Le 16 août 1970, Eric Clapton sortait son premier disque sous son nom seul, et entamait une nouvelle carrière.
Sommaire
Un virage discret
Après avoir illuminé les sixties au sein des Yardbirds et des Bluesbreakers, puis de Cream et enfin de Blind Faith, le « Dieu » Eric Clapton choisit fin 1969 de se fondre dans l’anonymat du groupe Delaney & Bonnie & friends :
Il ne veut plus être sur le devant de la scène, mais plutôt s’effacer au sein d’un collectif. Il poursuivra dans cette voie en créant le groupe Derek (« Eric ») and the Dominos l’année suivante.
Mais entre-temps, il sort son premier album sous son nom seul, le 16 août 1970. Il est accompagné du duo Delaney & Bonnie, et des musiciens qui composeront Derek and The Dominos : Bobby Whitlock aux claviers, Carl Radle à la basse et Jim Gordon à la batterie. Autour de ce noyau gravitent un bonne partie de la troupe qui accompagnait Delaney & Bonnie en 1969 :
On note par exemple Rita Coolidge, petite amie de Jim Gordon, qui aurait composé la partie de piano de Layla, créditée officiellement à Jim Gordon. Apparaît également sur l’album Stephen Stills, mais qui ne figure pas sur la photo.
Premier album solo
Un premier disque solo qui affiche son nom, donc, mais avec la volonté tout de même de la jouer encore un peu « groupe ». La plupart des morceaux sont co-signés par Clapton et Delaney Bramlett, Blues power est de Clapton et Leon Russel, il y a même un titre par Bramlett et Russell (Lonesome and a Long Way from Home) et un autre par Bramlett et Steve Cropper (Told You for the Last Time). Une seule chanson est entièrement composée et écrite par Clapton : la ballade acoustique Easy now
On retrouve trois morceaux qui ont perduré longtemps dans les setlists de ses concerts, comme on peut l’entendre par exemple sur le live Just one night : Blues power, After midnight, Let it rain. Et Bottle of red wine a également été repris lors de la tournée des Dominos en 1970-1971.
Première reprise de J.J. Cale
Et c’est avec cet album que Clapton délaisse provisoirement le blues pur (il y reviendra avec les Dominos, ou en concert comme sur E.C was here) pour se tourner vers des ballades country-rock. Et pour la première fois il reprend un morceau de J.J Cale : After Midnight (il le fera ensuite à deux autres reprises avec Cocaine en 1977 et I’ll Make Love To You Anytime en 1978).

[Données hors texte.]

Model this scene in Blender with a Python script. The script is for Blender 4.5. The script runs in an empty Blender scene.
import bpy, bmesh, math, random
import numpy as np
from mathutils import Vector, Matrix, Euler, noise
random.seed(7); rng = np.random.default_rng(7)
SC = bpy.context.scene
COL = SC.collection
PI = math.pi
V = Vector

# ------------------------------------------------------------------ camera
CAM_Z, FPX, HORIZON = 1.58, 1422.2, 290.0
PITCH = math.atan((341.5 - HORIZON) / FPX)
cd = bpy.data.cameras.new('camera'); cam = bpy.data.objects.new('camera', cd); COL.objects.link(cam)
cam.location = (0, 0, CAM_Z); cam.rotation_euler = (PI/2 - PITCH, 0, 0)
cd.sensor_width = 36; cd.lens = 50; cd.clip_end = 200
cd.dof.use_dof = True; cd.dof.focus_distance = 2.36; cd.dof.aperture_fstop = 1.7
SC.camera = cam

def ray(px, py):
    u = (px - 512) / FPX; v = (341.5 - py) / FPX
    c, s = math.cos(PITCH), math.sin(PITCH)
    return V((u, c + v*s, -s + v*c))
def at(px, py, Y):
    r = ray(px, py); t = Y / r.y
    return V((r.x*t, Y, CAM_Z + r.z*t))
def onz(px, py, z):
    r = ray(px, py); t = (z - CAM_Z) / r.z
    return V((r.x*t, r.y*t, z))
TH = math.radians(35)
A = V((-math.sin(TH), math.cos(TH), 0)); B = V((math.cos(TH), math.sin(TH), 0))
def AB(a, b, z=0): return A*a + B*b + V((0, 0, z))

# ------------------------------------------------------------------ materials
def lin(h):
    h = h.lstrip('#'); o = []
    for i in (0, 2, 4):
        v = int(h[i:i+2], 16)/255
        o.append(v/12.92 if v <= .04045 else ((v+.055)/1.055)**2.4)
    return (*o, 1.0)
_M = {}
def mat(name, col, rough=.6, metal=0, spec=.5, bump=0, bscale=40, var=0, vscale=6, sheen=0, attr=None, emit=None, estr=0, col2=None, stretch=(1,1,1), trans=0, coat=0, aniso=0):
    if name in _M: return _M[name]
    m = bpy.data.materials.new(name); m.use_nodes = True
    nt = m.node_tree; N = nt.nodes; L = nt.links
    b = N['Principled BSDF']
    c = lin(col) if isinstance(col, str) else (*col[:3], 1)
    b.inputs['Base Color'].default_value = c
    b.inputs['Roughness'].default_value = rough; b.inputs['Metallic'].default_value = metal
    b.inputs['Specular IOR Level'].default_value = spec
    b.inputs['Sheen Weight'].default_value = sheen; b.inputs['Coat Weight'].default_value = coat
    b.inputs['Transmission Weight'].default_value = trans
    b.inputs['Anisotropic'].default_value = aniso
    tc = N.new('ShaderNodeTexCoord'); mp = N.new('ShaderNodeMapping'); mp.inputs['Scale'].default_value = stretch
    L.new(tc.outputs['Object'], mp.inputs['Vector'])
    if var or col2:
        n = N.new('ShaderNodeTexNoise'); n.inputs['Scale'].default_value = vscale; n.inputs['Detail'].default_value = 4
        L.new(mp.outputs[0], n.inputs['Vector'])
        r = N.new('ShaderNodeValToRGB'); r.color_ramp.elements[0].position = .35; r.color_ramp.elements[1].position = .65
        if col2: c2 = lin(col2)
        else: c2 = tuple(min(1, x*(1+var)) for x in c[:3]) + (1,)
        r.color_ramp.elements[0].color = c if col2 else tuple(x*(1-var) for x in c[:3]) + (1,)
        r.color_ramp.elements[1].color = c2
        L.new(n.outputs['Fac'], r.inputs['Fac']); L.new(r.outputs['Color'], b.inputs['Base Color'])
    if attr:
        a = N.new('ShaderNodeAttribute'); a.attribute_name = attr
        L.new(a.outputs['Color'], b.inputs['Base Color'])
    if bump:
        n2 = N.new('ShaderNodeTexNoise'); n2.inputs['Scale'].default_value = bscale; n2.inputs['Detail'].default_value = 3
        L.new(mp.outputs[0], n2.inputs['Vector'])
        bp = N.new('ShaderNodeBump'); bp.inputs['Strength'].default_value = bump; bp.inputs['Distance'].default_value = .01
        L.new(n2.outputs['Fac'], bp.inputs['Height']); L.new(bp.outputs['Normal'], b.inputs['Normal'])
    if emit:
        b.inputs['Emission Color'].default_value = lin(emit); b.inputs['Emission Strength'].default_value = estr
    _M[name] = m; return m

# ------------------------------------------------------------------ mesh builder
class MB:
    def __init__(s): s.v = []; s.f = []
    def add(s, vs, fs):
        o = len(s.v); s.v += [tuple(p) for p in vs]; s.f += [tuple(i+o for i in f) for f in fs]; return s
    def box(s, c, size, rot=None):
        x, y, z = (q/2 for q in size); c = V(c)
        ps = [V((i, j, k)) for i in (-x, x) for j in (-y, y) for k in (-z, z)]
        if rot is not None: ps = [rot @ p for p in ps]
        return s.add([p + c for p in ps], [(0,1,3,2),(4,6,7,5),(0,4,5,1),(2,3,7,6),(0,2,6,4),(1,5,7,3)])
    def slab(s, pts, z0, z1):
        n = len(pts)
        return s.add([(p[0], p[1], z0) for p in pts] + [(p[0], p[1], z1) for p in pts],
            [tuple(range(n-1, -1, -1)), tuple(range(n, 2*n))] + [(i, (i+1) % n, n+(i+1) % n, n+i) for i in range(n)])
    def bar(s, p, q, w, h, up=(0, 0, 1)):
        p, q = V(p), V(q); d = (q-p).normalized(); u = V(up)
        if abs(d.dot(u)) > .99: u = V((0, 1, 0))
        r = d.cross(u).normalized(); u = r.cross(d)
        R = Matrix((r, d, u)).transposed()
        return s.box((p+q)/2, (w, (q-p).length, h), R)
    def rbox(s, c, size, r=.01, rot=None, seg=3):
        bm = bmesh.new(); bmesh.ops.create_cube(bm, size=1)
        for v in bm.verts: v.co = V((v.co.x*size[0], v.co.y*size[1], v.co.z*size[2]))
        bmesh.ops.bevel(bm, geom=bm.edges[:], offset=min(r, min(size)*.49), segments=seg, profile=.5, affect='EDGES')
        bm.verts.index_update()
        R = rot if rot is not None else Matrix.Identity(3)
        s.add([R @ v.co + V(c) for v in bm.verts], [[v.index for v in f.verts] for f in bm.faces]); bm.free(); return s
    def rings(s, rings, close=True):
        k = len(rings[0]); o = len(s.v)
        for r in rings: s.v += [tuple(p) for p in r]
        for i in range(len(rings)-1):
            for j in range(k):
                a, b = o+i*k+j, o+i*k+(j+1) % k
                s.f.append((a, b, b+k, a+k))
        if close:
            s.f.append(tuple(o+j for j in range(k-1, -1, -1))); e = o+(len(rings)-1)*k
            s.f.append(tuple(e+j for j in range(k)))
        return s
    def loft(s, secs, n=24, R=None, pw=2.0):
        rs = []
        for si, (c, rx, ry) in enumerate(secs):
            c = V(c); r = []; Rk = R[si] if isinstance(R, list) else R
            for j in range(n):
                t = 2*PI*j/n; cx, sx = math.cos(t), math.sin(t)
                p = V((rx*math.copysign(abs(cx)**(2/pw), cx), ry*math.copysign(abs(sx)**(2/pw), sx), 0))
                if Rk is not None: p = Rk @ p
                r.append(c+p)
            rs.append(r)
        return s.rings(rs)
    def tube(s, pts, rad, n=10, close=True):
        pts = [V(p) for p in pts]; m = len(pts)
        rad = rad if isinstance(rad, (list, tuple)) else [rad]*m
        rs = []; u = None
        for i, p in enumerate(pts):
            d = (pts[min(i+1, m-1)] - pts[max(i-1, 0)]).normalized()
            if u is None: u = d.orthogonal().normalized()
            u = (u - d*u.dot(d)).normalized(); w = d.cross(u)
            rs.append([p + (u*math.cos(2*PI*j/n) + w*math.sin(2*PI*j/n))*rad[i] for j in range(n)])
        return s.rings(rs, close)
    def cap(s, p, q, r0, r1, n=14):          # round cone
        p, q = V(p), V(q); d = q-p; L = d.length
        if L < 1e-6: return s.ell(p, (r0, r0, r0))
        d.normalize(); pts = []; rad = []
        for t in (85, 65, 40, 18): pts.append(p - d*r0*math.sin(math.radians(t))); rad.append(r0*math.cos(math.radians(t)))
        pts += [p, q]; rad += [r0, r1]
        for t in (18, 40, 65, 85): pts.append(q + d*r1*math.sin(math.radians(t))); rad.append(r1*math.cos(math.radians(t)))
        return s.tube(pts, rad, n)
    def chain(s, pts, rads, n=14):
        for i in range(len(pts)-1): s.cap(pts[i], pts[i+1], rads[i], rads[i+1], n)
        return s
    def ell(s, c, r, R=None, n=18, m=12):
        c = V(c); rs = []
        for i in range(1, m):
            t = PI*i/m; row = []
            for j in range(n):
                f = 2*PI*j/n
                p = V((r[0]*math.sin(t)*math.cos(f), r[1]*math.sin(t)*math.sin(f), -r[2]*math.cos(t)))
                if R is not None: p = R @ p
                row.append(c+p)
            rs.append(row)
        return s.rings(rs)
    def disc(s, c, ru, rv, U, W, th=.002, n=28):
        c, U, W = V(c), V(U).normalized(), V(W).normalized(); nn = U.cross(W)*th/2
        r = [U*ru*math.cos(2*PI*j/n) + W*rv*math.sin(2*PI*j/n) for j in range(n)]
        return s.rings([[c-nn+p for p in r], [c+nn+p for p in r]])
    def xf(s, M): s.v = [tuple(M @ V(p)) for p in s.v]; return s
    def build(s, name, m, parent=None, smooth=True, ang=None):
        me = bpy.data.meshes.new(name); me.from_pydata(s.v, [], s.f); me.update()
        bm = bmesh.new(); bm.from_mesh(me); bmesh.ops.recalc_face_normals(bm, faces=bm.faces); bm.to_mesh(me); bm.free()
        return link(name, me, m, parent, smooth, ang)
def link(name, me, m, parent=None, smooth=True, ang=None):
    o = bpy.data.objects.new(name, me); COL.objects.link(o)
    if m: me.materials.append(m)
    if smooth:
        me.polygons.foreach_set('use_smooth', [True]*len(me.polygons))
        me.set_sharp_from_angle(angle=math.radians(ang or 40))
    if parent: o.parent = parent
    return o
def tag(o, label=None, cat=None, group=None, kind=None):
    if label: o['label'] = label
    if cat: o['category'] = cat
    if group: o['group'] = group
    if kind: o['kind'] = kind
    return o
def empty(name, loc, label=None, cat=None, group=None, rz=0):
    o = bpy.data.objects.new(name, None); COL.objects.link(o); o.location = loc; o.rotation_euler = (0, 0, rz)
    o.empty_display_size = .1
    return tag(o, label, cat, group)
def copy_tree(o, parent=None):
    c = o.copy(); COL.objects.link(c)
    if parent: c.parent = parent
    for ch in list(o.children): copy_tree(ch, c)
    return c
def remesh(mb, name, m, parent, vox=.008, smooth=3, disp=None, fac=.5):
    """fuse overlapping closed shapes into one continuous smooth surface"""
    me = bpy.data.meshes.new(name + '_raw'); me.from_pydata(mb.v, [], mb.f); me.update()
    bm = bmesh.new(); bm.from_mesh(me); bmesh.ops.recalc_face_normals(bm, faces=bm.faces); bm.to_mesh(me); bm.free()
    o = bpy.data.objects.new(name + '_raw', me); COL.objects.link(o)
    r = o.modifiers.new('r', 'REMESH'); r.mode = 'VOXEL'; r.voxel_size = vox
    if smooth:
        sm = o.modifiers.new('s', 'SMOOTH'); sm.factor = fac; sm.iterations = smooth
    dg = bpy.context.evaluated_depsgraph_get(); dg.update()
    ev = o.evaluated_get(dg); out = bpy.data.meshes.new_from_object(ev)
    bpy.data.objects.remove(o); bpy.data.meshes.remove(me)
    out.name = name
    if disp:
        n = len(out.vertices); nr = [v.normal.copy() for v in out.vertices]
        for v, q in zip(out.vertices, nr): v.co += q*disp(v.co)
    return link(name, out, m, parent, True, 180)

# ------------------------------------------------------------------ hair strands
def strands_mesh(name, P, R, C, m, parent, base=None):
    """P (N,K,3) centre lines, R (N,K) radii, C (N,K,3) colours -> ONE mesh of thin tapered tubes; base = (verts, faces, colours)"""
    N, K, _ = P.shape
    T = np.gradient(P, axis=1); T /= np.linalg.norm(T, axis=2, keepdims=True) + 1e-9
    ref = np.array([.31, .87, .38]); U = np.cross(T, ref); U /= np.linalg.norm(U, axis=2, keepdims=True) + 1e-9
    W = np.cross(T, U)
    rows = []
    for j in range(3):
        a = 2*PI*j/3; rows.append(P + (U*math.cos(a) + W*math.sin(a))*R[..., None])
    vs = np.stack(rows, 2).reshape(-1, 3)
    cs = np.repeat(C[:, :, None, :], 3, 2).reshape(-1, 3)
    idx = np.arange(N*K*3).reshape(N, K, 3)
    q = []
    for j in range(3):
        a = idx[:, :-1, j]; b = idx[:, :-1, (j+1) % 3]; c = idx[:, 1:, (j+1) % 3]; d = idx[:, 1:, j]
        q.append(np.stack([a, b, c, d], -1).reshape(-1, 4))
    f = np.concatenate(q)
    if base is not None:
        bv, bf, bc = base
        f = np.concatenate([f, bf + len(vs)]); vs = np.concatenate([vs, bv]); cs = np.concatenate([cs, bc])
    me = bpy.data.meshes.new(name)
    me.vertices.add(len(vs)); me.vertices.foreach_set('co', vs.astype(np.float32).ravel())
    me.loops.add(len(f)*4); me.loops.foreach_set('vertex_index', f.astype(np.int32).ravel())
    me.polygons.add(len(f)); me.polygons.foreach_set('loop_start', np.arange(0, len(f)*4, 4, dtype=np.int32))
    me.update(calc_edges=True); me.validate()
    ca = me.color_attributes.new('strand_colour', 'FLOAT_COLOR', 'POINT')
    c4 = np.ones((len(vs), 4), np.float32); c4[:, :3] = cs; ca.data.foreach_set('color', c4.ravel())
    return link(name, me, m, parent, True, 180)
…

Mais en 1970, le chanteur-guitariste n’est pas encore entré de plein pied dans sa période laid-back, qui débutera réellement en 1974 avec 461 Ocean Boulevard. Aussi, sa reprise de After Midnight est plus rapide et plus rock que la version originale de J.J Cale, typique du Tulsa sound.
Sur la B.O du film A life in 12 bars, figure un mixage différent avec des cuivres, quelques phrases de guitare supplémentaires, et une coda légèrement plus longue :
Plus chanteur que guitariste
Après avoir été adulé comme virtuose de la six-cordes au sein des Bluesbreakers, Cream et Blind Faith, « God » laisse de côté les solos de guitare épiques pour se concentrer sur le chant. Marre des démonstrations techniques, et des instrumentaux à rallonge. Le nouveau Clapton propose un album de chansons, avec mélodies simples et accrocheuses, couplets et refrains avec chœurs, et durées autour des 3 minutes en moyenne.
Par conséquent, peu d’interventions guitaristiques marquantes, mis à part l’instrumental d’ouverture Slunky et son écho à bandes, le duo avec wah-wah dans Bad boy, le solo court mais efficace de After midnight, l’énergique Blues power ou le final de Let it rain, qui deviendra un morceau de bravoure en live avec les Dominos :
Pour ce morceau également, un mixage différent est disponible sur la B.O du film A life in 12 bars :
Néanmoins, bien que la guitare y soit plutôt discrète, c’est sur ce disque qu’apparaît la première Stratocaster d’Eric Clapton, surnommée « Brownie » pour sa finition sunburst. Jusque là, le guitariste avait joué sur Les Paul, SG, ES-335, Thunderbird, ou Telecaster, mais c’est la première fois qu’il adopte le modèle de guitare qui lui sera ensuite immédiatement associé. Et particulièrement celle-ci, qui deviendra emblématique car utilisée pour l’enregistrement de Layla :
Et c’est justement l’album Layla, enregistré quelque mois plus tard, qui restera comme le véritable chef- d’oeuvre de la discographie de Clapton. Mais ce premier opus solo, qui apparaît un peu comme une parenthèse dans la carrière de l’artiste, garde toutes ses qualités, même un demi-siècle après.